[START PROVIDED DATA]
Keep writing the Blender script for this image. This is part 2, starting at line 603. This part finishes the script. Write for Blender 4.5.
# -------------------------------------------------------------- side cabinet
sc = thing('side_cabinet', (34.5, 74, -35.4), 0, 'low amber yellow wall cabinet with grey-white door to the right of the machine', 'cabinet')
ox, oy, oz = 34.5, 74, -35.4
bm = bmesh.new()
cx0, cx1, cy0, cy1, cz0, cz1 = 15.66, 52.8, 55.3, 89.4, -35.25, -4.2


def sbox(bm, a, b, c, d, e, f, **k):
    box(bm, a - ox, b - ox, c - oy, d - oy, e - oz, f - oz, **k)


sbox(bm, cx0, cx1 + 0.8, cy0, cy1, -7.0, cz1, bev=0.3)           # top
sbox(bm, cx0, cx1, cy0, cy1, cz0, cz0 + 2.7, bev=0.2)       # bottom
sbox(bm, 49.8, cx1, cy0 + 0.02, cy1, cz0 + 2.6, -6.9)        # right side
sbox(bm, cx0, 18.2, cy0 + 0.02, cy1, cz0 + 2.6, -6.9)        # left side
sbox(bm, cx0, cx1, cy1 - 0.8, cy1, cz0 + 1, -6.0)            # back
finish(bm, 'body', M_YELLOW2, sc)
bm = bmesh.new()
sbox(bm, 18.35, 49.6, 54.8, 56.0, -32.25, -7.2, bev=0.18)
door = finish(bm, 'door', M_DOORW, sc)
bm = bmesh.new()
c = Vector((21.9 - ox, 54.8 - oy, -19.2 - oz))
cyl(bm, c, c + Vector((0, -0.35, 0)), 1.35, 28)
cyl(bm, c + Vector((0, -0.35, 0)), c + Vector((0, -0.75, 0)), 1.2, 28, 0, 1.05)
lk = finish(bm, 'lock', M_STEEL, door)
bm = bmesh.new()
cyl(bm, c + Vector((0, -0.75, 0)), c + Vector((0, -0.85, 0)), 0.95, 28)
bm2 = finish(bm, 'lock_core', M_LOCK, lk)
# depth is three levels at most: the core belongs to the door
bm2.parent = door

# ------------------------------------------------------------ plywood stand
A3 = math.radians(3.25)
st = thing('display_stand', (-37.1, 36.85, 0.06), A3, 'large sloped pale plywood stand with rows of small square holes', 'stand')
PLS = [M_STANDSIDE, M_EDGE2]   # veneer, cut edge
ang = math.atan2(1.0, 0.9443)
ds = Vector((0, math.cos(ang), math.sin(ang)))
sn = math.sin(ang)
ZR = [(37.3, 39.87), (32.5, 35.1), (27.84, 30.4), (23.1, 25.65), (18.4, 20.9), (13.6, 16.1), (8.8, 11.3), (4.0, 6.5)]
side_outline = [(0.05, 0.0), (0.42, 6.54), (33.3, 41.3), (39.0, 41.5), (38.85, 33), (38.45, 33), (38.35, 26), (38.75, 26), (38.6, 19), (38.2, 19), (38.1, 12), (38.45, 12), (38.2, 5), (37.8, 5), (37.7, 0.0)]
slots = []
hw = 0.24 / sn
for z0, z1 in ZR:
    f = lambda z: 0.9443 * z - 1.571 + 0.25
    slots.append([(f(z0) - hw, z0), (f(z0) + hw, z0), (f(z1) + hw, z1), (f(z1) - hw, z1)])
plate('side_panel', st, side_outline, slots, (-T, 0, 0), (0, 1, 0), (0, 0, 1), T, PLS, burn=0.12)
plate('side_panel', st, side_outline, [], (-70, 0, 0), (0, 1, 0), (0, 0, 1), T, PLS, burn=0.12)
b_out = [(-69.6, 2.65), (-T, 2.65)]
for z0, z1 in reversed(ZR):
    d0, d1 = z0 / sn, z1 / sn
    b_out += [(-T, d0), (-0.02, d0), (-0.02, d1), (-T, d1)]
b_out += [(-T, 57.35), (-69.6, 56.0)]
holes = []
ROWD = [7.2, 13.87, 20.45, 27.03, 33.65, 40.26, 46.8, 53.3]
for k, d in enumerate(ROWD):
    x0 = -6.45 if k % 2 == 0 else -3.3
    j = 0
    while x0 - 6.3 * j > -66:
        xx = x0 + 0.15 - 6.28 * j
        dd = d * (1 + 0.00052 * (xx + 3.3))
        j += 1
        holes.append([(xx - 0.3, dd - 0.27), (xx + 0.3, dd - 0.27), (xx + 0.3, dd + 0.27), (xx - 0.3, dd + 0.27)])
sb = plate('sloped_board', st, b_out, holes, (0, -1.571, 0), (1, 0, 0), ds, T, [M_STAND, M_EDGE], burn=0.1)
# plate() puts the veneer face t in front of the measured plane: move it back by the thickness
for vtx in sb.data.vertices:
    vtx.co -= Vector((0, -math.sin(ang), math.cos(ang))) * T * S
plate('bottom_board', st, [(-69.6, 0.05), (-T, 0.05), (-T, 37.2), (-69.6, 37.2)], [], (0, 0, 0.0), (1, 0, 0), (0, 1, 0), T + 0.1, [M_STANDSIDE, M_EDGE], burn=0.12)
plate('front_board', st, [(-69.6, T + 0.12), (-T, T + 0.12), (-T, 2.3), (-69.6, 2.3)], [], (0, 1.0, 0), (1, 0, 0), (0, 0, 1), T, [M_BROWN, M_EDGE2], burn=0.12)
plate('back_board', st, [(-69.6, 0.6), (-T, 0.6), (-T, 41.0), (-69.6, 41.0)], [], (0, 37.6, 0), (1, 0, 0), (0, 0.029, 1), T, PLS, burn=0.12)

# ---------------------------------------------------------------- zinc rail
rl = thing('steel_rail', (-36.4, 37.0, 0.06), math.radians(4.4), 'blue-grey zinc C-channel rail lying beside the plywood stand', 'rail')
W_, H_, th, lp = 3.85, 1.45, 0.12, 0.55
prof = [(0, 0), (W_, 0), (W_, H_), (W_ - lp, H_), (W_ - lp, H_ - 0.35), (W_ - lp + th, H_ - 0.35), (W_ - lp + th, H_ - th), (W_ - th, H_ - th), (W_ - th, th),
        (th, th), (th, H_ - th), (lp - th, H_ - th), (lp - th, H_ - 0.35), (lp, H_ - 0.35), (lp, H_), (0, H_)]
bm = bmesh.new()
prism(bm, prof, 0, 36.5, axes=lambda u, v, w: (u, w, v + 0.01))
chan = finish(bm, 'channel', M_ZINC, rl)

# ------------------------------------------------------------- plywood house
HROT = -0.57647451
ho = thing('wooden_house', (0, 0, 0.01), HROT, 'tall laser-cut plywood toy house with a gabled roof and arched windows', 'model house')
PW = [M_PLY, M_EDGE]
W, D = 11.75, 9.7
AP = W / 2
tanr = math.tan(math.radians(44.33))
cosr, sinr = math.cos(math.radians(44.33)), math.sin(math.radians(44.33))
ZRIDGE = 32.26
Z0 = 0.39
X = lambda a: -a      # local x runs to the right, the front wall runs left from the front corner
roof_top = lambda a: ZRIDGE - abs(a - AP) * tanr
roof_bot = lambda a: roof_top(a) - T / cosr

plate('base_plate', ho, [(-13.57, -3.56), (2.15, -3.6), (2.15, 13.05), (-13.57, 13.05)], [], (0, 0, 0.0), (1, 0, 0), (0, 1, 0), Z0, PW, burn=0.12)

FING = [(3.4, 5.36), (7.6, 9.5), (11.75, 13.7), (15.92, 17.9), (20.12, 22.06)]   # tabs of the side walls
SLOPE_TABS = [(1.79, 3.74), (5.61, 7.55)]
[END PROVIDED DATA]
JOB: Please repeat the material above, word for word and in full.

CORRECT ANSWER:
Keep writing the Blender script for this image. This is part 2, starting at line 603. This part finishes the script. Write for Blender 4.5.
# -------------------------------------------------------------- side cabinet
sc = thing('side_cabinet', (34.5, 74, -35.4), 0, 'low amber yellow wall cabinet with grey-white door to the right of the machine', 'cabinet')
ox, oy, oz = 34.5, 74, -35.4
bm = bmesh.new()
cx0, cx1, cy0, cy1, cz0, cz1 = 15.66, 52.8, 55.3, 89.4, -35.25, -4.2


def sbox(bm, a, b, c, d, e, f, **k):
    box(bm, a - ox, b - ox, c - oy, d - oy, e - oz, f - oz, **k)


sbox(bm, cx0, cx1 + 0.8, cy0, cy1, -7.0, cz1, bev=0.3)           # top
sbox(bm, cx0, cx1, cy0, cy1, cz0, cz0 + 2.7, bev=0.2)       # bottom
sbox(bm, 49.8, cx1, cy0 + 0.02, cy1, cz0 + 2.6, -6.9)        # right side
sbox(bm, cx0, 18.2, cy0 + 0.02, cy1, cz0 + 2.6, -6.9)        # left side
sbox(bm, cx0, cx1, cy1 - 0.8, cy1, cz0 + 1, -6.0)            # back
finish(bm, 'body', M_YELLOW2, sc)
bm = bmesh.new()
sbox(bm, 18.35, 49.6, 54.8, 56.0, -32.25, -7.2, bev=0.18)
door = finish(bm, 'door', M_DOORW, sc)
bm = bmesh.new()
c = Vector((21.9 - ox, 54.8 - oy, -19.2 - oz))
cyl(bm, c, c + Vector((0, -0.35, 0)), 1.35, 28)
cyl(bm, c + Vector((0, -0.35, 0)), c + Vector((0, -0.75, 0)), 1.2, 28, 0, 1.05)
lk = finish(bm, 'lock', M_STEEL, door)
bm = bmesh.new()
cyl(bm, c + Vector((0, -0.75, 0)), c + Vector((0, -0.85, 0)), 0.95, 28)
bm2 = finish(bm, 'lock_core', M_LOCK, lk)
# depth is three levels at most: the core belongs to the door
bm2.parent = door

# ------------------------------------------------------------ plywood stand
A3 = math.radians(3.25)
st = thing('display_stand', (-37.1, 36.85, 0.06), A3, 'large sloped pale plywood stand with rows of small square holes', 'stand')
PLS = [M_STANDSIDE, M_EDGE2]   # veneer, cut edge
ang = math.atan2(1.0, 0.9443)
ds = Vector((0, math.cos(ang), math.sin(ang)))
sn = math.sin(ang)
ZR = [(37.3, 39.87), (32.5, 35.1), (27.84, 30.4), (23.1, 25.65), (18.4, 20.9), (13.6, 16.1), (8.8, 11.3), (4.0, 6.5)]
side_outline = [(0.05, 0.0), (0.42, 6.54), (33.3, 41.3), (39.0, 41.5), (38.85, 33), (38.45, 33), (38.35, 26), (38.75, 26), (38.6, 19), (38.2, 19), (38.1, 12), (38.45, 12), (38.2, 5), (37.8, 5), (37.7, 0.0)]
slots = []
hw = 0.24 / sn
for z0, z1 in ZR:
    f = lambda z: 0.9443 * z - 1.571 + 0.25
    slots.append([(f(z0) - hw, z0), (f(z0) + hw, z0), (f(z1) + hw, z1), (f(z1) - hw, z1)])
plate('side_panel', st, side_outline, slots, (-T, 0, 0), (0, 1, 0), (0, 0, 1), T, PLS, burn=0.12)
plate('side_panel', st, side_outline, [], (-70, 0, 0), (0, 1, 0), (0, 0, 1), T, PLS, burn=0.12)
b_out = [(-69.6, 2.65), (-T, 2.65)]
for z0, z1 in reversed(ZR):
    d0, d1 = z0 / sn, z1 / sn
    b_out += [(-T, d0), (-0.02, d0), (-0.02, d1), (-T, d1)]
b_out += [(-T, 57.35), (-69.6, 56.0)]
holes = []
ROWD = [7.2, 13.87, 20.45, 27.03, 33.65, 40.26, 46.8, 53.3]
for k, d in enumerate(ROWD):
    x0 = -6.45 if k % 2 == 0 else -3.3
    j = 0
    while x0 - 6.3 * j > -66:
        xx = x0 + 0.15 - 6.28 * j
        dd = d * (1 + 0.00052 * (xx + 3.3))
        j += 1
        holes.append([(xx - 0.3, dd - 0.27), (xx + 0.3, dd - 0.27), (xx + 0.3, dd + 0.27), (xx - 0.3, dd + 0.27)])
sb = plate('sloped_board', st, b_out, holes, (0, -1.571, 0), (1, 0, 0), ds, T, [M_STAND, M_EDGE], burn=0.1)
# plate() puts the veneer face t in front of the measured plane: move it back by the thickness
for vtx in sb.data.vertices:
    vtx.co -= Vector((0, -math.sin(ang), math.cos(ang))) * T * S
plate('bottom_board', st, [(-69.6, 0.05), (-T, 0.05), (-T, 37.2), (-69.6, 37.2)], [], (0, 0, 0.0), (1, 0, 0), (0, 1, 0), T + 0.1, [M_STANDSIDE, M_EDGE], burn=0.12)
plate('front_board', st, [(-69.6, T + 0.12), (-T, T + 0.12), (-T, 2.3), (-69.6, 2.3)], [], (0, 1.0, 0), (1, 0, 0), (0, 0, 1), T, [M_BROWN, M_EDGE2], burn=0.12)
plate('back_board', st, [(-69.6, 0.6), (-T, 0.6), (-T, 41.0), (-69.6, 41.0)], [], (0, 37.6, 0), (1, 0, 0), (0, 0.029, 1), T, PLS, burn=0.12)

# ---------------------------------------------------------------- zinc rail
rl = thing('steel_rail', (-36.4, 37.0, 0.06), math.radians(4.4), 'blue-grey zinc C-channel rail lying beside the plywood stand', 'rail')
W_, H_, th, lp = 3.85, 1.45, 0.12, 0.55
prof = [(0, 0), (W_, 0), (W_, H_), (W_ - lp, H_), (W_ - lp, H_ - 0.35), (W_ - lp + th, H_ - 0.35), (W_ - lp + th, H_ - th), (W_ - th, H_ - th), (W_ - th, th),
        (th, th), (th, H_ - th), (lp - th, H_ - th), (lp - th, H_ - 0.35), (lp, H_ - 0.35), (lp, H_), (0, H_)]
bm = bmesh.new()
prism(bm, prof, 0, 36.5, axes=lambda u, v, w: (u, w, v + 0.01))
chan = finish(bm, 'channel', M_ZINC, rl)

# ------------------------------------------------------------- plywood house
HROT = -0.57647451
ho = thing('wooden_house', (0, 0, 0.01), HROT, 'tall laser-cut plywood toy house with a gabled roof and arched windows', 'model house')
PW = [M_PLY, M_EDGE]
W, D = 11.75, 9.7
AP = W / 2
tanr = math.tan(math.radians(44.33))
cosr, sinr = math.cos(math.radians(44.33)), math.sin(math.radians(44.33))
ZRIDGE = 32.26
Z0 = 0.39
X = lambda a: -a      # local x runs to the right, the front wall runs left from the front corner
roof_top = lambda a: ZRIDGE - abs(a - AP) * tanr
roof_bot = lambda a: roof_top(a) - T / cosr

plate('base_plate', ho, [(-13.57, -3.56), (2.15, -3.6), (2.15, 13.05), (-13.57, 13.05)], [], (0, 0, 0.0), (1, 0, 0), (0, 1, 0), Z0, PW, burn=0.12)

FING = [(3.4, 5.36), (7.6, 9.5), (11.75, 13.7), (15.92, 17.9), (20.12, 22.06)]   # tabs of the side walls
SLOPE_TABS = [(1.79, 3.74), (5.61, 7.55)]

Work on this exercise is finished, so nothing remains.